Screen Shot 2014-05-30 at 9.46.54 AMThe New York Times’ leaked innovation report was probably the best thing that ever happened to the Times. Of course, the global humiliation of their digital failures had to have stung at first, in the moment, but in the end the way they responded to the truth of their situation – that they were stuck using old ways in a new world – become the source of how they found their way towards evolution. Rather than licking their wounds and doing the same thing they’ve always done, they embraced their need to change their perspective and adopted a new road map to help them take the Times legacy into the digital age, and today, they are starting to thrive.

So what happened? A few months after the New York Times innovation report was leaked, they responded by creating an Audience Development department to build and implement Audience Development strategies that would help this publishing behemoth evolve and bring them success in a 21st century media landscape.

As this Digiday article reviews in detail, under the leadership of Alexandra MacCallum, they developed Audience Development strategies that integrated the efforts of the newsroom, analytics, social media and SEO, which started the creation of a seamless, cross-platform customer experience that now works to serve the best interest of everyone – journalists, audiences and the Times.

The results? Within the first 2 months, online readership increased by 20%! They found that they were not as far off as they thought. They just needed to approach their business challenges with a new paradigm – an audience first approach to brand growth.

At the core of their audience development approach was

1.   Adopting an audience first strategy

2.  Utilizing social analytics to guide the formation of strategy

3.  Creating separate niche strategies for the various types of audiences that exist within the larger Times umbrella; such as, travel or cooking

4. Changing the way their teams work together – rather than in silos – sharing ideas, supporting each other’s efforts and streamlining the work flow.

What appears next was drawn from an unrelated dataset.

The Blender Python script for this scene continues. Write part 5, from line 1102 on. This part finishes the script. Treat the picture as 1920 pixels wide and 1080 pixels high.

While the Times continues to adapt and grow their audience – both in size and loyalty – they are still behind other digital-only news sources like Yahoo, Huffington Post and BuzzFeed. But at least they finally took the risk to make the paradigm shift they needed in order to find the right strategy to lead them towards success. Had the innovation report not leaked, they may still be running circles around themselves trying to figure out how to evolve in the digital age. Now, with an audience first mindset, they are finally starting to join the digital evolution rather than waiting and being left behind.